A total of 55 state-owned factories have already been restructured under various public-private partnership (PPP) agreements between 2012 and 2015, according to government information.

“It’s important to privatise the factories and promote production that is in line with market demand. In doing so, it would be effective if the ministry can cooperate in managing shares, assets, PPP bonds and take necessary action to prevent further financial losses,” Deputy Finance Minister Set Aung told parliament recently.

Tackling the problem of the moribund SOEs, which are costing the government more than a billion dollars a month, according to some experts, is an ongoing process. Recently Sate Counsellor Aung San Suu Kyi told the government’s main economic committee, over which she presides, that the privatisation of the SOEs was a top priority, according to government insiders.

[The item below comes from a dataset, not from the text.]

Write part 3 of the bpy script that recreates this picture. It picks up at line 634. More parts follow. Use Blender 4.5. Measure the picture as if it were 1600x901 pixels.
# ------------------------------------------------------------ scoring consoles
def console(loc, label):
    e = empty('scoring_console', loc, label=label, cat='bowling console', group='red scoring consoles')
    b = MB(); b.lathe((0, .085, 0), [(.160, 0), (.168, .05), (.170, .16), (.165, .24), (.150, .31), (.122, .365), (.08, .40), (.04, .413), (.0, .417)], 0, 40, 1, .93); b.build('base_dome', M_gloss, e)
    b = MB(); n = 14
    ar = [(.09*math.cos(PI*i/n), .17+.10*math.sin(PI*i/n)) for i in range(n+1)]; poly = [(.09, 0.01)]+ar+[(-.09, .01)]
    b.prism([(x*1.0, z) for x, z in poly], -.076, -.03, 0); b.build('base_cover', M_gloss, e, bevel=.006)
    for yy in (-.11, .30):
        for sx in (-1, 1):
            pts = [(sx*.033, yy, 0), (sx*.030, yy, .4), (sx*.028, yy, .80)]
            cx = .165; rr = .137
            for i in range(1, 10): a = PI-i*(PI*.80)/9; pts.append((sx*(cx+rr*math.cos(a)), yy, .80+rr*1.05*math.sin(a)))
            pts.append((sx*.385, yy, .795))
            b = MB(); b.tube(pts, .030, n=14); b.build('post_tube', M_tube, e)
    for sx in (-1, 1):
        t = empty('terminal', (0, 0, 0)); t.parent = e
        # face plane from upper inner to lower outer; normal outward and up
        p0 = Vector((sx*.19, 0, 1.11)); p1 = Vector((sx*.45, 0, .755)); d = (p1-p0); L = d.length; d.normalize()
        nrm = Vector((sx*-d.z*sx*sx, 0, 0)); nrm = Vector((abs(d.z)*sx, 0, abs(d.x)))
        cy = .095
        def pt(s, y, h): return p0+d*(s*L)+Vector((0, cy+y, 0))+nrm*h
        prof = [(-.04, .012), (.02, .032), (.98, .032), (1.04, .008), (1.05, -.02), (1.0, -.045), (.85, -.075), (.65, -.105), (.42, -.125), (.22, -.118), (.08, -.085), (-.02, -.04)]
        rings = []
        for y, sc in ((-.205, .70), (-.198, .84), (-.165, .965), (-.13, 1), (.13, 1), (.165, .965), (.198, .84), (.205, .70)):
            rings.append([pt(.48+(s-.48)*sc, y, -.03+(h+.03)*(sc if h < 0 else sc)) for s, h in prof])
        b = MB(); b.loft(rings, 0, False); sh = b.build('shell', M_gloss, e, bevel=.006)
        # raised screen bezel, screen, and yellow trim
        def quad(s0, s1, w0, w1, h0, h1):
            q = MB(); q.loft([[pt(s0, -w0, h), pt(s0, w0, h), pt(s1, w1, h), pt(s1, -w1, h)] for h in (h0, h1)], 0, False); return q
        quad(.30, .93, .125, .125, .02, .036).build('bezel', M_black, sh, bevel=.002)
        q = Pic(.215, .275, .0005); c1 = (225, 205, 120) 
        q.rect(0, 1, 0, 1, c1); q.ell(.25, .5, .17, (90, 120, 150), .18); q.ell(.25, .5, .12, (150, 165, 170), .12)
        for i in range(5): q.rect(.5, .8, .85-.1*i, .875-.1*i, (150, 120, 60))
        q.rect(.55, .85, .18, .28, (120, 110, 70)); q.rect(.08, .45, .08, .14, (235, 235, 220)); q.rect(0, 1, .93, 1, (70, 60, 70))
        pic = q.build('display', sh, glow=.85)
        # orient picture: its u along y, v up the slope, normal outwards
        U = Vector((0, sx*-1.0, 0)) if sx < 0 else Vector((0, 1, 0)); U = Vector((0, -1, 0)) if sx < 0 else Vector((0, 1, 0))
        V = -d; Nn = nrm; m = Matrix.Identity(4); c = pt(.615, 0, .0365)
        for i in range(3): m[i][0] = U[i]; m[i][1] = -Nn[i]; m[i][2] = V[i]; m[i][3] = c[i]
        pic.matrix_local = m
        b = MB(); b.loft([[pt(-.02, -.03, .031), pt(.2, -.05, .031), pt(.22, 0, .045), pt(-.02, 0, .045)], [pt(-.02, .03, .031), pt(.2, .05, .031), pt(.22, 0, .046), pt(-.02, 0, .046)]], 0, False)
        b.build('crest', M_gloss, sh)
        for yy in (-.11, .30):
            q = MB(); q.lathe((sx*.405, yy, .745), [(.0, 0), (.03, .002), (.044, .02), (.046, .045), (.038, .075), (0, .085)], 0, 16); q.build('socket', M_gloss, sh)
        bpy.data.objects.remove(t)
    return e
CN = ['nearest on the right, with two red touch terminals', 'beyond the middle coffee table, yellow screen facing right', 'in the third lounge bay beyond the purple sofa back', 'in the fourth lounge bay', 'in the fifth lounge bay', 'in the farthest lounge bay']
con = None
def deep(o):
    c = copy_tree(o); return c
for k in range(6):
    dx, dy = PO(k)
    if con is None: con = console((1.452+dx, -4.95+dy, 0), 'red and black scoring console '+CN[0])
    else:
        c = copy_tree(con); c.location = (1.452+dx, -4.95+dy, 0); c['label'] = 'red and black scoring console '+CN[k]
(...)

“It’s crucial to review and modify these [SOEs]… and develop a better organisational structure,” Set Aung told parliament. To achieve its current aim of a market economy, a smooth reform of the state-owned factories under a new and more streamlined structure is essential, he added.

These reforms are all part of a strategic liberalisation programme that is being accelerated, said Thaung Tun, the Minister for Investment and effectively the country’s economic tsar.

“We’ve entered phase two of the government’s planned economic reform programme,” he told Asia Focus last week. The financial sector reforms are crucial to providing a level playing field for both local and foreign investors, he added.

There is an unfolding momentum to the liberalisation programme, according to the government’s top adviser. “It is profoundly important in expanding the range and sources of financing available to Myanmar companies — small-scale entrepreneurs and even individuals. It’s a further ‘chipping away’ of the old closed order, so crucial to better integrate Myanmar into the global economy,” Mr Turnell told Asia Focus.

But while Myanmar maybe banking on financial sector reform to push economic development to the next level, many in the business community remain sceptical. But economic growth is predicted to increase in the coming election year, as the government plans to boost spending — especially on infrastructure — by easing the cap on ministries’ budgets.